What you are asked to do -
Report the count of lines that carry the string "Python", and add nothing.

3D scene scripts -
============================================================

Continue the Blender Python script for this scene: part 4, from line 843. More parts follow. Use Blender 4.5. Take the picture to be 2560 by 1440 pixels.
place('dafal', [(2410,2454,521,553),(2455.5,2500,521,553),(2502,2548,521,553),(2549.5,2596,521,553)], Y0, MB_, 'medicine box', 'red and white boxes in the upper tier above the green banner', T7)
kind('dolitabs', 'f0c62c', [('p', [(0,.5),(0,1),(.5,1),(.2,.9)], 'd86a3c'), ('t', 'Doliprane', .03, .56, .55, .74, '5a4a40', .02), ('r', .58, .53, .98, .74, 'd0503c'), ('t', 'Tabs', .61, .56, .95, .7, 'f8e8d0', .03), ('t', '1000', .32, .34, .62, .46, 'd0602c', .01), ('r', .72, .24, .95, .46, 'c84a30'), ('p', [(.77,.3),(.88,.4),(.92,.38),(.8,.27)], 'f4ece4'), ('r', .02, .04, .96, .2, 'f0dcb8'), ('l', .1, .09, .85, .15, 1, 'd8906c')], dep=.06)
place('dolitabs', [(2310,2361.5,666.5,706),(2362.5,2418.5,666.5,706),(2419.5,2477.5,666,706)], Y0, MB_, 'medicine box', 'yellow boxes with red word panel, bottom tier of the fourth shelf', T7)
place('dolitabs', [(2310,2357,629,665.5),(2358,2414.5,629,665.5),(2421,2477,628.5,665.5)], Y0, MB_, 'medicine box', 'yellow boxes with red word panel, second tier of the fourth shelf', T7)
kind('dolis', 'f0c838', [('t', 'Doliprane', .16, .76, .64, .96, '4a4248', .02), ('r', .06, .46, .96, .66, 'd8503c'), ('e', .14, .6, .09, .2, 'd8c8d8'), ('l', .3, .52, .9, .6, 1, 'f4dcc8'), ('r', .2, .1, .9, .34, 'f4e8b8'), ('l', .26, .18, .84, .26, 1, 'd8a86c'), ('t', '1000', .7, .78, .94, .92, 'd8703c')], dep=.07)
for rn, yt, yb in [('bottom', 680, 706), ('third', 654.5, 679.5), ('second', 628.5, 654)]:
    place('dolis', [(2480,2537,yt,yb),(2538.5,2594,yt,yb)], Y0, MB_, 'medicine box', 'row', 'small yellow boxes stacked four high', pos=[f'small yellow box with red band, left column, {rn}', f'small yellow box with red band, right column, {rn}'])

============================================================

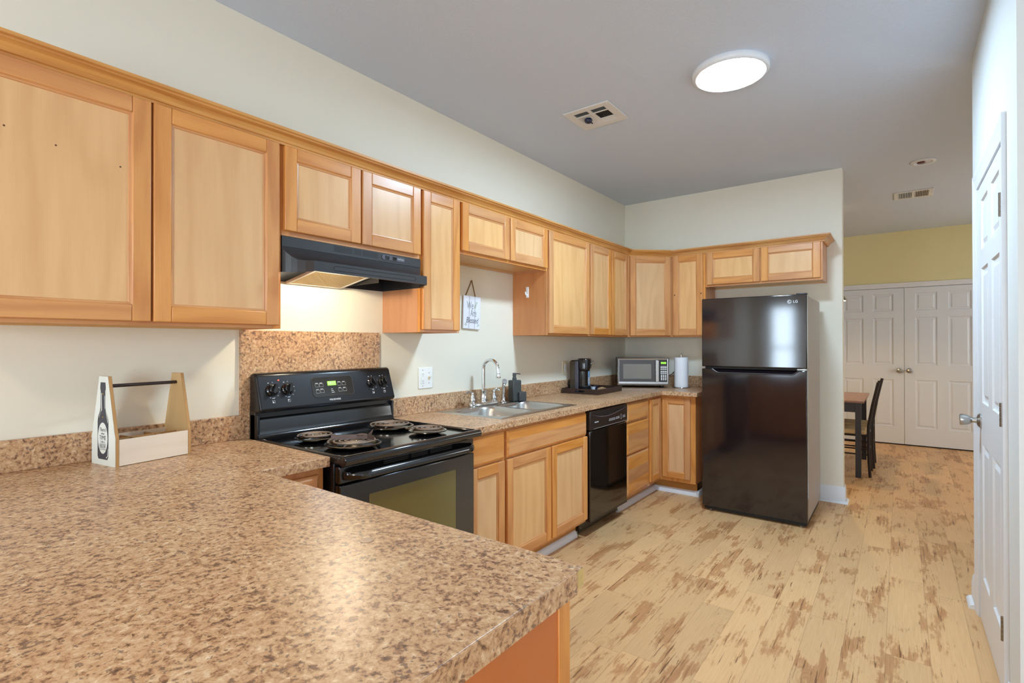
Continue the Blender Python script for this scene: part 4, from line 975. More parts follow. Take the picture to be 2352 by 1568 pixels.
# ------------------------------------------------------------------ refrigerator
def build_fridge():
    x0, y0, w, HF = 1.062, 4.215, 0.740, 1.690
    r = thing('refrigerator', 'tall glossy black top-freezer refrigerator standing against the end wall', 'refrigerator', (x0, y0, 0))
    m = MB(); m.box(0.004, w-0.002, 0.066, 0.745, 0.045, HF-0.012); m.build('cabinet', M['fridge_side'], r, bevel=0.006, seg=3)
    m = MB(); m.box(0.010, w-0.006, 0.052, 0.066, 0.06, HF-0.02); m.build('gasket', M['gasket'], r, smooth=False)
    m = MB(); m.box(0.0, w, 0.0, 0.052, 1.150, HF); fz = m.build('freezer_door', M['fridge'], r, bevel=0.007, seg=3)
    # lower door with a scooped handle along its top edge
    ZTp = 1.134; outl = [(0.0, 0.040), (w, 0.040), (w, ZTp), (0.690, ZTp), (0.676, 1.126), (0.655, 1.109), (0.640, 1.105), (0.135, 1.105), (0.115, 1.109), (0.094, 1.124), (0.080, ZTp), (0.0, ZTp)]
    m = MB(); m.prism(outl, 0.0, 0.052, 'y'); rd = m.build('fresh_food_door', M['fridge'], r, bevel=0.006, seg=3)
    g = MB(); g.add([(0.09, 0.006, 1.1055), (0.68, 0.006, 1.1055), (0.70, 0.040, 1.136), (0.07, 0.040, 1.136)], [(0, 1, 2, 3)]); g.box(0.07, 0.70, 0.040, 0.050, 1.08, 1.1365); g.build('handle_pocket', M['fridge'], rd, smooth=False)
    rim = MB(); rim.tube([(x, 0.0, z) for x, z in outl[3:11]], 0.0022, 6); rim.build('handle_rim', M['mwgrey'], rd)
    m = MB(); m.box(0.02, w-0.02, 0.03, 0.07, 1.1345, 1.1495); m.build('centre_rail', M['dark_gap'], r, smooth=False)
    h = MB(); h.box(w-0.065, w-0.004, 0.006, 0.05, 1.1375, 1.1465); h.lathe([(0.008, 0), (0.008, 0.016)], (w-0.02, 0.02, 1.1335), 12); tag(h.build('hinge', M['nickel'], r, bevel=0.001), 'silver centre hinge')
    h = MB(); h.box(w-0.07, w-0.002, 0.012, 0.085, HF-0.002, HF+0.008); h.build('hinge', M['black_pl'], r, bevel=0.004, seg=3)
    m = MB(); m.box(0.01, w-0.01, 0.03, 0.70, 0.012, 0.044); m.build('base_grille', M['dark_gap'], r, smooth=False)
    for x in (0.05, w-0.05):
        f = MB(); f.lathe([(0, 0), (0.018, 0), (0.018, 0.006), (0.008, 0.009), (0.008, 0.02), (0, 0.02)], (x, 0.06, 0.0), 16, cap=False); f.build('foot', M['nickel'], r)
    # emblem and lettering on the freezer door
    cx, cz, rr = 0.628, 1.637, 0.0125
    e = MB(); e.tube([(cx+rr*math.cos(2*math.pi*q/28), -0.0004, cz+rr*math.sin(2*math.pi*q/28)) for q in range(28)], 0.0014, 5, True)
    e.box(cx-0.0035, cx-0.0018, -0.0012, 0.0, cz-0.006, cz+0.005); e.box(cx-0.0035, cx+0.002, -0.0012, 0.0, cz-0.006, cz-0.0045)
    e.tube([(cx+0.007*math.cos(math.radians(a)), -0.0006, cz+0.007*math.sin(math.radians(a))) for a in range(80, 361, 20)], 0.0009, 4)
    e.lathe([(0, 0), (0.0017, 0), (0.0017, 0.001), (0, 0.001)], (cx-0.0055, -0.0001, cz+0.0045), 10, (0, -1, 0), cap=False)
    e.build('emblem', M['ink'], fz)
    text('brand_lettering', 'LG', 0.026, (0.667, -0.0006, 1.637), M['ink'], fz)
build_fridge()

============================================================

Written response -
2